The Appside reports Nvidia’s VP of mobile content predicting the future of mobile hardware market-share:

Apple is fabulously successful and I’m sure will continue to be so, but I do think Android will, over time, really dominate the mobile market. It’s nothing to do with who’s better, it’s just you have thousands of companies producing these devices… I think it’s going to be a repeat of the PC/Mac market, with 80% Android and 20% iOS.

First, that really isn’t a repeat of the PC/Mac market, which has mostly been closer to 95:5. Even now, with Apple massively outpacing the PC market by some margin, its share of computers remains in single figures.  But secondly, and most importantly, I find the argument that there has to be—or even that there will be—one dominant player in the mobile market without foundation. If we look back through the history of technology, and even examine the present, the PC/Mac market was an aberration. You don’t have people arguing that only one company will become dominant in TVs, cars, sound systems, and so on.

Additionally, we’re today able to enjoy a large amount of interoperability between different systems, largely thanks to the internet, and also through instant-messaging systems, social networks, and even the likes of SMS. Each hardware provider attempts to have its own lock-ins and ecosystems, but, increasingly, we have a mobile environment that can happily cater for and support a number of players.

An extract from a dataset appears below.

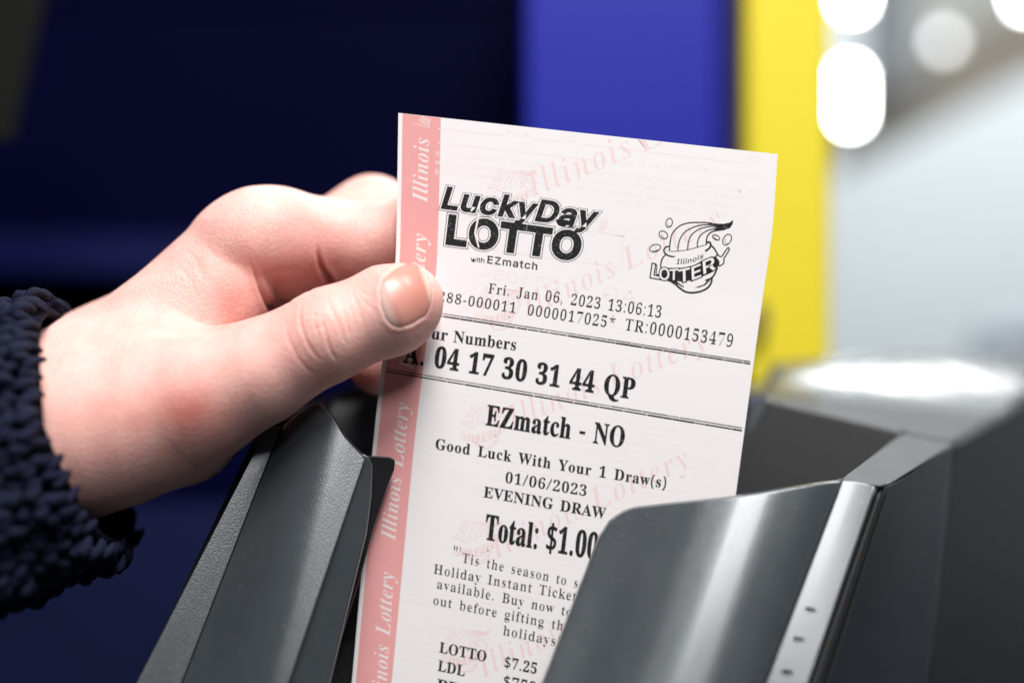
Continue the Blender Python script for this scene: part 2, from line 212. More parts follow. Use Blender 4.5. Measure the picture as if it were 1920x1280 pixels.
GS = r'''
(6O 4M5i4R6Y4g7d5*8f5J9H6*9H5f8Z5L7j536@515I5=4W5U3`6*2J5J2J5/2}4u3S4^4D4P55
)6O 3u2J4<3=4U4(4f4i4o5Y4l6@4a7/4F844*9#3u9H4U9H4|8S587d5F7%5P625P5N5K4w5:4)5)3R4c2c4U2J
,5U 3v23484;4~4;4H23
-8M 7462745U4g5U4g62
.5U 4S3K4B3N433X4)3h4%3y4)4/434=4B4G4S4K4f4G4u4=5!4/5%3y5!3h4u3X4f3N
08M 5}3H5X3L573V4w3h4S42494f4-544#6<4-7D497o4S8G4w8m589!5X9-5}916D9-6f9!7%8m7I8G7d7o7p7D7y6<7p547d4f7J427%3h6f3V6E3L 5}4%6M406a4>6x4[7-5)755I7;6<757/7-7P6x7y6a8;6M8I5}8T5O8I5<8;5$7y4p7P4h7/4b6<4h5I4p5)5$4[5<4>5O40
18M 4@3O4@4+7k4+7k3O 6R9*6R3O5n3O5n8H5k8H4J7I4J835`9*
28M 443O444!6X6X6v7*7!7V6z7y6i876O8I6/8R5^8Q588>4|7z4t7M467M4;7y4J8B4d8b549!5^9.6.906W9(6|8s7E8P7W8/7`7f7^7<7N6j6q5y524-7i4-7i3O
38M 5t3H5+3T4V3n4:4-4-4C3|4y4b4y4h4`4s4K5)4;5>4/5k4%664)6b496~4X7,4|7%5M6j5s6G6,6!645666566j6_8L4:8L4:9*7W9*7W8U5m6T5m6`6U6]7#6K7E627V5x7g5S7m5*7g4[7M4+7#3c6H3M
48M 3x4^3x57659*6v9*4b5?4b5<8$5<8$4^ 6X3O6X6}7:6}7:3O
58M 5w3H5>3P5$3Z4a3p4G404;4F404w4o4w4t4a5(4G5?445^4(5w4%684)6b4?6y4]7&4x7*5F7#5e6t6!6Y6?666O5t6S5@6J4u64476;4T9*7Q9*7Q8L508L4{6l5C7$5n706E7-6n6{756d7U697f5l7k5<7a4Z7T4@7:3y6t3_6X3R
68M 5|3H5O3N543W4w3f4X4&4B4K494h445;485a4J6;4e6m6:9*7$9*506C5*6C506L5Q6m5p6w686y6b6p6{6f746V7N697`5q7g5T7h5&7d4e7Y4I7C4%7$3f6i3W6M3M 5|4#6E4+6j4C7$4l7*567$5^6j6)6E6A5|6G5W6A526)4x5_4r574x4l524C5W4+
78M 4U3O7%8L428L429*7k9*7k8I5>3O
88M 5|3H5<3P4}3Z4Y3q4>42424H4(4|4.5I4E5v4j6:526G4b6`4D7-4:7`4C854V8T4{8u5Q9,5|916K9,6|8u7E8T7X857b7`7W7-7:6`6k6G726:7W5v7o5I7u4|7k4H7^427C3q6|3Z6`3P 5|4$6I4*6r4>7.4_745#7-5F6p5j6G6#5|6)5T6#5,5j4o5F4h5#4n4_5*4>5R4* 5|6a6B6e6d6x6y7;6~7[6y7{6e8=6B8O5|8T5Y8O588=5!7{4z7[5!7;586x5Z6e
A8i 3`3O5c9*6R9*8W3O7o3O6F7W6%8g638g5o7V4I3O 4c5&4c5a7U5a7U5&
B8P 403O409*6P9(6|8y7J8^7a8B7n7~7r7Y7o7;7g7!7S6f7:6T6z6I6z6D7>6<7^6(7q5n8!5Q8)5.8(4d7z4A7f4#7;3b6Z3Q 4r4-6F4.6t477-4D7@4^7F4~7C5:795Q7*5e6`5{6A6#4r6$ 4r6[6,6[6O6a6f6k6y6y707?737W7-7w6x856e8B6>8K4r8L
C9+ 6I3H5{3L5S3V5/3i4]434:4h4)563|5e3x6<3|6p4)7C4:7m4P854l8S5/8m5S8~5{9-6I916|9,7M8y7m8g838G8H8*8W7e8b7?7|7?7i7o7H846z8I6I8P5y8J5E805%7k4k7?4_6f4_5o4l595%4j5E4I5l436:4*6c4+74497T4N7n4n7|598b598W4q8H4O84427v3v7X3c783T6p3K
D9! 5u3O4T3O4T4-6<406_487.4M7E4c7_5.7n5`7s6=7q6e7e7<7W7Z7E7s7!846b8A5w8L4Q8L4Q9*6O9%718q7e8O8/7}8B7W8R6q8V6=8R5g8I58894l7r487B3o6w3^6J3R 4r9*4r3O403O409*
E8+ 403O409*7W9*7W8L4r8L4r6]7F6]7F6!4r6!4r4-7Z4-7Z3O
F7~ 403O409*7T9*7T8L4r8L4r6T7=6T7=5w4r5w4r3O
G95 6K3H5{3L5@3_4z3t4O4C404}4!5L3y5~3y6V4)7C497m4O854j8S5.8m5Q8~5y9-6G916o9.779$7d8l8#8V8C828Y7d8c7@7|7@7k7f7S8)748?6k8M688O5^8@5/7x4r7O4b6y4]6&4f5J5%4j5Q4@5z4/6;4*6Y4)7$417<4;7Y4Q7p4p7{5,8&5d8:5a6Y5a6Y6>8g6>8f5M8`5%8S4`8A4@8+4%7]3c7;3T6s3K
I6k 3o3O3o4-4k4-4k8L3o8L3o9*6K9*6K8L5P8L5P4-6K4-6K3O
L7m 403O409*4r9*4r4-7L4-7L3O
M:F 403O409*519*6S5T7$4$6r4$79578e9*9f9*9f3O9$3O9&8$9(8Q9.8Q8[7$793O6]3O5C6b4e8Q4l8Q4m8(4o3O
O9B 6I3H5{3L5S3V5/3i4^434:4h4)563|5e3x6<3|6p4)7C4:7m4^8E5/8m5S8~5{9-6I916t9-7?8~7d8m858E8X7m8i7C8s6p8v6<8s5e8i568X4h85437t3t7?3V6t3L 6I4)6u4/74497c4^7|5)8,5I866<8,7/7|7P7c7x748@6g8M6I8P5y8J5_8@507x4r7O4f7/4[6<4f5I4r5)504^5_495y4/
P8E 403O409*6<9)6p8|7/8p7Q8V7p8)7|7N7x6o7j6G7Q6&7/5i6`5X6)5S4b5S4b6063616U666}6N706e796~7;7H767e7&8(6p8:6?8K4r8L4r3O
R8I 403O409*6=9)6a9$708r7R8Y7p8-7{7a7{7%7j6M7R6.705s6`5e6*5`4T5`4T6=646=6`6E7(6^746s7;707;7V747q6~816i8@648L4r8L4r3O 7D3O6#6!6n6!843O
S8G 5z3F553N4u3X4O3o4<4%4&4G3v4~4]4~4g4Z4}4@5?4/5f4%644%6]406|4C754_7<4w7;53735G7$5V6V5m5<644e6K4@6l4,784(7W4.8$488=4P8]4f8m509#5]9/5}916`9)6{8{7B8e7]8I7j837u7^747^7)8#6w866b8D6<8P5f8Q588D4v8*4h7c4o7<4}7+5;6v6w6F7J6,7d5o7s5V7|5#7w4W7m4?7K3r7%3Z6e3O
T8I 3p8L3p9*8)9*8)8L6?8L6?3O5Z3O5Z8L
Y8a 5e3O5e5j3`9*4O9*6$6P686#5z6#696d7a9*8O9*6J5j6J3O
Z8> 3z3O3z3~6q87788e7?8N3x8L3x9*7q9*7q8V4{4E4U3q4N4*7s4-7s3O
a7i 593F4s3J4R3T4*3t3v433o4T3p4u3w53445Q4X5e6D6&6O616Q6F6E6m6(7(5T7.5(6~4k6l4X6P3y6b447.4]7O4z7Z5F7c5j7d657]6]7K6w737-6l736G743O6S3O6S4(6N4(6:3i6!3W5a3K 5C3}5v4+60486A4J6P4o6R5W6$5I5,5<4j5/4X4|4Q4k4Q4Q4Z4<4l4-5&4#
b80 6!3G5`3J5>3W5&3j4k4/4e4/4e3O4)3O4)9*4g9*4g6~4k6~5,7F5D7X5i7c637d6k7S72797E7!7[6S7e637j5B7[4X7=3}6x3`6_3R 5v4!6D4+6U466l4L7!4u7+5V7!686l6a6V6v6D7$5v7-5K7$5:6w5$6b4n6:4f5V4n4s5$4J5;455L4+
c7p 5i3G5)3R4j3`4F3~4,4I3|4i3r5T3x61446p4]7B4w7R587^5|7d6Z7S6w7B727+7M6S6n6D6a6`6H6y6+7)5i7-5F7(5*6u4q6^4a6@4V5n4V5<4a4j4q4M5*465<4+5p4!614(6M466c4M6o4j7N4Z784,6q3e6C3N
d80 5]3G4~3R4d3`4C3}4#4X3s5B3w63426r4M794e7L5>7b5i7d637[6T7F6q6~6v6~6v9*7W9*7W3O6x3O6x4/6r4/6X3j6A3W5}3J 5g4!644+6E456Z4J6n4s6w5V6n6:6Z6b6E6w647$5g7-5;7$5*6v4q6a4^684T5V4^4u4q4L5*465;4+
e7x 5n3G5:3M4x3X4]3i4<4.4$4X3x4y3s5A3t5z4+6a4;6|4[7A4u7R567^5U7d6*7b6e7L6~78786z7P6>7V5B4?5B4?5w755w6u5d6o666d6T6S6l6=6~6+7)5g7-5P7+546~4l6]4^6B4U6$4T5=4Z4t4n4L50415W4#6(4#6B4+6W486q4^7P4O7?4+6v3c6C3L
f6< 5~7_5~7*3U7*3U7_ 4E3O4E884H8U4Y8v4t905:9<5c9?61965}8]5]8c5=8]5/8O5&835&3O
g81 5i1o551t4g2%4@2B4&2f4Y3%4x2a5B2M5x2I6N2X6i2q6s3-6v486q486N3l5}3W5>3V4f3k4D4)434A3{4m3t533s5l3w644$6T4;7!4N794r7S517^5^7d5~7b6;7X6U7G6s6~6x6~6x7_7W7_7W3F7R2u7A2P6y2.6G1v 5g4/64466F4?6[4S6r5&6w5Z6o6;6[6b6F6w657$5g7-5<7$5*6w4q6a4^6:4T5Z4^4z4q4T5*4@5<46
h7~ 4g5}4g3O4)3O4)9*4g9*4g6^4Z6^4q7/517M5T7_6.7d6[7X7#7@7=6u7F6M7H3O6g3O6f676]6]6O6o6>6}5y7+5Y7+5:6|5%6n4s6Y4j6?
i5@ 4)3O4)7_4g7_4g3O 4H8C478F4*8O3|8]3y8l3|8|4*9-47964H994X964g9-4p8|4s8l4p8]4g8O4X8F
k7a 4c4~4c5n4n5n6Z7_7K7_5Q5a5J5a 4)3O4)9*4g9*4g3O 6e3O5-5S5X6!7W3O
l5V 5#3M4Y3R4F3]423u4)4;4)9*4g9*4g4N4k464s4-5$4(5C4*5N3R
m:4 4)3O4)7_4e7_4e6f4a6f4o7.507N5M7_5u7f6?7`6^7L6t7.7#6f6w6f7)7,7:7A7O7Q7{7c8R7e8z7W977E9O6}9X6Y9Z3O8y3O8v6U8n6i8b6x8G7)8+7-7o7+7S6{7@6g756L723O6P3O6N6V6G6h646|6!7)5a7-5D7)5*6w4s6`4j6H4g3O
n7~ 4g5}4g3O4)3O4)7_4e7_4e6^4Z6^4q7/5&7E5<7T5o7d6Q7]6o7N7+777=6u7F6M7H3O6g3O6f676]6]6O6o6>6}5y7+5Y7+5:6|5%6n4s6Y4j6?
o8& 5i3G5)3R4j3`4F3~4,4I3|4i3r5T3|6B4,6b4F7-4j7K5)7Y5i7d6M7Y6j7K707-7J6b7V6B7a5T7V4i7J4I703~6j3`6M3R 5i3~6:4+6[4D6v4u6~5T6v656[6g6:7#5i7-5<7#4w6g4^654T5T4^4u4w4D5<4+
p80 4)1w4)7_4e7_4e6~4k6~517K5U7_637d6k7S72797M6r7a6C7j5j7e4z7U4H7=3}6l3X633G5V3L523a4k4/4g4/4g1w 5v4!6D4+6U466l4L7!4u7+5V7!686l6a6V6v6D7$5v7-5K7$5:6w5$6b4n6:4f5V4n4s5$4J5;455L4+
r6A 4)3O4)7_4e7_4e7#4h7#4w7>5:7X5X7c617d617$6#7&5`7(5?6}5$6l4s6Z4g644g3O
s7P 5O3G4p3O4H3b4%4*3t4R4R4`4^4C4j465%4(5C3~5}4)62426D4E6I4S6H4h675$5w524z5G4]5S4<5j4.5}4%674!6P4&6p4/7%4C7>4s7Z5T7d6(7_6U7I6o7/7&6a6J6S6<6o5~7(5a7/5?7.5#7$4l6p4b6[4e6@4q615)6%645g6^5T6q5D7!527+4x7.4`7%456w4!6a3h6*3M
t5} 5f7_5f7*3U7*3U7_ 458`4s8`4u4@4}415/4)5C4%5d4*5o3Q5A3K5!3N4f3V4H3n4<4(454Q
u7~ 5O3J4|3Q4_3`4?4#404F4)5#4)7_4g7_4g5)4q4R4~4?53415H4)5k4&604.6E4;6Y4U6d4o6g7_7H7_7H3O6i3O6i4P6r4P6l4?6]4!6I3i6(3T
v7i 5<3O3a7_4H7_5F4y5h3e5Q3e5v5)6p7_7V7_5|3O
w9e 5!3O3g7_4K7_534~5H3y5>3y5S4|6:7_6{7_7b4}7v3y7k3y8$4|8i7_9N7_853O7S3O6S756b755a3O
y7i 4!1{412T4W2P4s2]5*2x5<3N3a7_4H7_5M4b5h3e5Q3e5z546p7_7V7_5X2U5>234y1{4O1u
'''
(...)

I don’t doubt Android will retain the largest chunk of the market, although it does appear it will become increasingly fragmented—we may soon end up in a situation were Android is merely the underlying foundation for a number of systems that are, in a de-facto sense, individual entities. (Although I suspect most reporters will happily ignore this, in order to produce yet more link-bait headlines.) But iOS dropping to 20 per cent, or further? It’s possible, but I certainly don’t think we should be using the PC/Mac battles of the 1990s as evidence that it will. And Apple’s Q1 and Verizon’s Q4, where it was revealed more than half of Verizon’s sales were iPhones (CNET), shows that Apple can hold its own against the Android juggernaut, despite being the only company making iOS devices.